La Constitución como cultura
Nuestra Carta Magna viene a representar la cera en los oídos de Ulises frente a los cantos de sirena.
Nuestra Constitución cumple 42 años. Durante este largo periodo, el más largo en nuestra historia con una Constitución democrática, hemos gozado de un marco normativo que reconoce derechos y libertades fundamentales a todas las personas. Son más de cuatro décadas, con sus luces y sus sombras, en las que hemos sentado las bases de la convivencia en común a partir de la definición de nuestro Estado como social y democrático de Derecho o con el reconocimiento de la autonomía (el autogobierno) a las nacionalidades y regiones que componen y definen España.
Como es sabido, la Constitución de 1978 es rígida de acuerdo con la interpretación de Bryce, en buena medida como consecuencia de nuestra experiencia histórica. Es la primera Constitución de consenso, que no es de media España contra la otra media y que no responde al ideario o programa concreto de ningún partido político, confesión religiosa o concepción del bien o de la virtud. En relación con los tres grandes problemas que nos habían enfrentado a los españoles (la cuestión territorial, la forma de gobierno o la cuestión religiosa, cuyo corolario más trágico fue la guerra civil) se sitúa en soluciones intermedias, equilibradas, razonables, si se prefiere, superadoras de las dos (incluso de las tres) Españas. Rompe con aquella preocupación del gran poeta sevillano: “Españolito que vienes al mundo te guarde Dios, una de las dos Españas ha de helarte el corazón”.
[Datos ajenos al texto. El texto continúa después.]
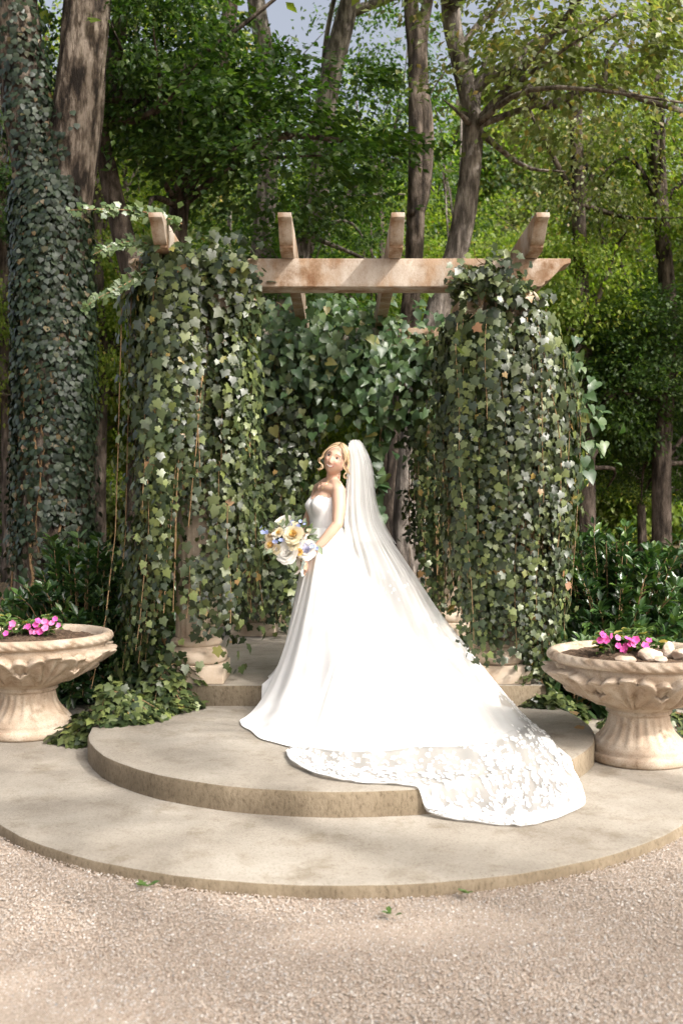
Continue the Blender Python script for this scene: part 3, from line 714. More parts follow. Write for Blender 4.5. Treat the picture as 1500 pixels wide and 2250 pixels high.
# the big ivy-clad tree on the left
D = 10.8
big = thing('ivy_clad_tree', 'huge forked tree on the left, its trunk wrapped in dark ivy', 'tree', tuple(G(125, D)))
b = MB()
trunk_pts = spline([G(118, D), P(118, 1150, D), P(122, 900, D), P(118, 700, D), P(114, 520, D), P(108, 400, D)], 60)
trunk_r = np.interp(np.linspace(0, 1, 60), [0, .06, .2, .5, .8, .92, 1], [.48, .42, .375, .345, .34, .335, .29])
b.tube(trunk_pts, trunk_r, 72, True, .05, 5)
limbR = spline([P(128, 640, D), P(140, 480, D), P(162, 330, D), P(175, 200, D), P(188, 60, D), P(205, -120, D), P(225, -400, D)], 36)
b.tube(limbR, np.linspace(.30, .21, 36), 64, True, .05, 8)
limbL = spline([P(105, 600, D), P(92, 430, D), P(66, 250, D), P(40, 60, D), P(10, -150, D), P(-40, -400, D)], 34)
b.tube(limbL, np.linspace(.30, .19, 34), 64, True, .05, 9)
obj('trunk', b.mesh('trunk', True), M['bark_big'], big)
place('crown', crown_mesh('high', 'tree_mid', *KIND['high']), big, Matrix.LocRotScale(Vector(P(60, -560, D)), Quaternion((0, 0, 1), 1.0), Vector((1.1, 1.1, 1))))
iv = thing('ivy', 'dark ivy climbing the huge forked tree trunk on the left', 'ivy', tuple(G(125, D)))
r_ = np.random.default_rng(71)
def trunk_ivy(pts, rad, n, lo, hi, cov, seed):
    r_ = np.random.default_rng(seed); m = len(pts); k = r_.uniform(lo, hi, n)*(m-1.01); i = k.astype(int); f = (k-i)
    c = pts[i]*(1-f)[:, None] + pts[i+1]*f[:, None]; r = rad[i]
    a = r_.uniform(-PI*1.12, PI*.12, n)
    keep = r_.random(n) < cov(a, c[:, 2], f)
    a, c, r = a[keep], c[keep], r[keep]; n = len(a)
    o = np.column_stack([np.cos(a), np.sin(a), np.zeros(n)])
    bulge = .01 + .10*r_.random(n)**1.5
    pos = c + o*(r*1.03 + bulge)[:, None]
    tip = norm(np.array([0, 0, -.9]) + o*.25 + r_.normal(0, .28, (n, 3))); nrm = norm(o + np.array([0, 0, .35]) + r_.normal(0, .25, (n, 3)))
    return pos, tip, nrm, r_.uniform(.04, .075, n)
def cov1(a, z, f):
    v = 1.0 - .75*np.clip((1.45 - z)/.8, 0, 1)*np.clip((-a - 1.1)/.8, 0, 1) 
    strip = np.exp(-((a + PI*.53 + .1*np.sin(z*2))/.13)**2)*np.clip((2.9-z)/.5, 0, 1)
    return np.clip(v*(1 - .85*strip), 0, 1)*np.clip(.74 + .55*np.sin(a*6 + 1.8*np.sin(z*2.6))*np.sin(z*4.2 + a*3.1), .06, 1) * np.clip((z-.5)/.8, .25, 1)
d1 = trunk_ivy(trunk_pts, trunk_r, 15000, .03, .99, cov1, 72)
d2 = trunk_ivy(limbL, np.linspace(.30, .19, 34), 3600, .0, .75, lambda a, z, f: np.clip((7.6-z)/2.0, 0, 1)*np.clip((a+PI*.75)/.5, .12, 1), 73)
d3 = trunk_ivy(limbR, np.linspace(.30, .21, 36), 2200, .0, .5, lambda a, z, f: np.clip((5.9-z)/1.3, 0, 1)*np.clip((-a-PI*.38)/.5, 0, 1), 74)
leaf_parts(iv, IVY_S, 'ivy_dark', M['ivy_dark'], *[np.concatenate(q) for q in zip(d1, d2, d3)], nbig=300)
b = MB()
for i in range(34):
    a0 = r_.uniform(-PI*.95, -.05*PI); k0, k1 = sorted(r_.integers(1, 58, 2)); k1 = max(k1, k0+8); kk = np.arange(k0, min(k1, 60))
    aa = a0 + np.cumsum(r_.normal(0, .05, len(kk)))
    pts = trunk_pts[kk] + np.column_stack([np.cos(aa), np.sin(aa), 0*aa])*(trunk_r[kk]*1.06)[:, None]
    b.tube(pts, r_.uniform(.006, .016), 5, False)
obj('stems', b.mesh('stems', True), M['stem'], iv)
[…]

El gobierno de las leyes frente al gobierno de los hombres, la separación de poderes a partir de la regla de los pesos y contrapesos o la configuración de los derechos y los deberes cuya relación e interpretación se rige por la técnica de la ponderación (ningún derecho es absoluto) responde a la misma filosofía de los límites al poder, a todo poder, institucional o social. También la referida rigidez de la Constitución, no solo de su mecanismo de reforma del artículo 168 que busca garantizar que no se produzcan contrarreformas o reformas peyorativas, pretende evitar “volver a empezar”, hacernos daño de nuevo, que nos enfrentemos medio país contra el otro medio o que alguien tenga todo el poder, o tanto poder como para someter u obligar a los demás.
Éste es el gran valor de nuestra Constitución, que es el valor de la mejor tradición del constitucionalismo democrático, y que debemos preservar. Detrás hay una cierta concepción hobbesiana de la condición humana (“el hombre es un lobo para el hombre”), un pesimismo antropológico acerca de nuestra capacidad para vivir libres y en paz sin un sistema de reglas, instituciones y normas compartidas que garanticen una y otra, libertad y paz, y la Constitución viene a representar la cera en los oídos de Ulises frente a los cantos de sirena.
Pero la Constitución no es solo una barrera defensiva frente al abuso y la dominación de mayorías uniformadoras o de minorías poderosas. Tiene un enorme potencial para desarrollarnos como pueblo adulto, para que cada uno de nosotros (y de nosotras) pueda diseñar con autonomía moral su plan de vida, su estrategia de felicidad, de placer o, si se es creyente, de salvación. Sin injerencias y sin paternalismos injustificados. Es la España civil por la que debemos seguir trabajando, abierta al mundo y a Europa, humanista y civilizada.
Tanto por su evidente función protectora, como por sus posibilidades de desarrollo, por los caminos que abre, por los valores que recoge, esa cultura del constitucionalismo democrático, entre ellos la libertad, la igualdad, el pluralismo político, la justicia, la seguridad jurídica o la solidaridad, nuestra Constitución merece ser honrada y elogiada.